The CERBE (Center for Relationship Banking and Economics) aims to develop avenues of research and training in order to better understand and promote the importance of relational goods as a means to overcome a simple Laissez-faire approach that too often led to a kind of idolatry of the market, with a setting focusing on the purely contractual explicit aspects of the economy and overlooking the dimension of the human person.
The Great Depression that hit all the rich countries since 2008 and is still gripping much of Europe testifies to the failure of the prevailing economic model, that of the individualistic Anglo-American capitalism. The core of this model, especially in its extreme variant of financial capitalism of the past decades, builds on an explicitly "contractualist" approach, according to which individuals should be concerned exclusively to pursuing the maximization of their own utility, while the collective well-being should be ensured by the operation of Adam Smith’s "invisible hand". In fact, the pure contractualist approach does not take into account that markets are too often incomplete, so that the trading system can stall. Just think of the labor market, where in southern Europe almost every second young person is now unemployed, or the credit market, in which the increased risk and the fragility of banks often make it impossible for companies and families to obtain financing. In other words, the size of the market and its operation depend on their context and they need to be fed by mechanisms that favor the creation of trust, thus making it possible to accomplish exchanges that would otherwise not be achievable. It is at this juncture that relational goods acquire a fundamental role.
Although there are many others, the two segments in which scholars have long since recognized the existence of situations of "market failure" are the credit market and the labor market. In view of this, we intend to devote an important part of the initiatives of CERBE to the credit market, studying the theme of Relationship Banking (RB). Some traits to be drilled in the research include: i) the degree to which RB helps to reduce credit rationing to the households unable to provide collateral and to companies which, although equipped with good prospects, are opaque in the eyes of the banks; ii) the extent to which RB is associated with different types of banks in terms of company ownership (e.g., Plc banks vs . cooperative banks, savings banks and micro-credit financial institutions, where the goal is to maximize the profit for the first while that of the latter is to serve members and/or the community of reference), and/or in terms of business models (e.g., retail vs. wholesale models), and/or in terms of governance structures (e.g., structures with centralized decision-making power vs. more democratic structures); iii) the links between RB, the organization of the bank and its ability to use hard information (quantitative data from companies’ profit/loss accounts, etc.) or soft information (mainly qualitative in nature, but also crucial in gauging the risk class of the borrower); iv) the role of regulation in determining the use of RB by banks.
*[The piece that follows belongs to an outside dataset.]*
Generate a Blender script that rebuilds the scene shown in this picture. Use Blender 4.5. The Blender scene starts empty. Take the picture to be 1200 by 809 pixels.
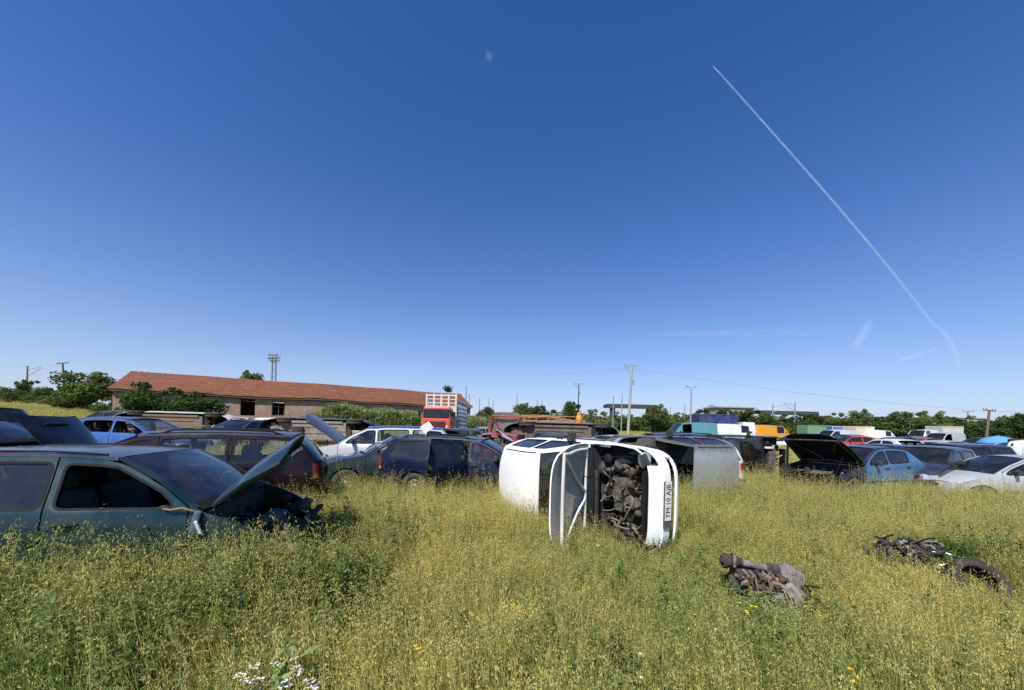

In contrast to the pure contractualist approach, the common denominator of the RB model is its reliance on human relationships and personal relationships that build trust, and include rather than exclude, allowing you to operate on the basis of "implicit" contracts, allow to overcome market failures bringing the credit where it would not get otherwise.
Moreover, it is easy to understand how relational goods do not constitute a possible cure only in the credit market, but can help create well-being and happiness in other segments of the socio-economy, as already evidenced by a large theoretical and empirical literature. Nowadays, mainstream economics is totally focused on the individual and sees social relations only instrumentally. In reality, from observation of daily life in and out of the markets and from what since decades the other social sciences and psychology tell us, the human requires relational symbolic and emotional needs that cannot be captured by an individualistic and instrumental paradigm. The organizational dynamics of the well being at work, the choice to stay or leave a job in a company, certainly depend on incentives and contracts, but also from these relational, affective and emotional elements, that the literature on relational goods is dealing with, without being listened to by mainstream economics. One of CERBE’s purposes is contributing to increase the attention to these issues with the research and the dissemination of ideas.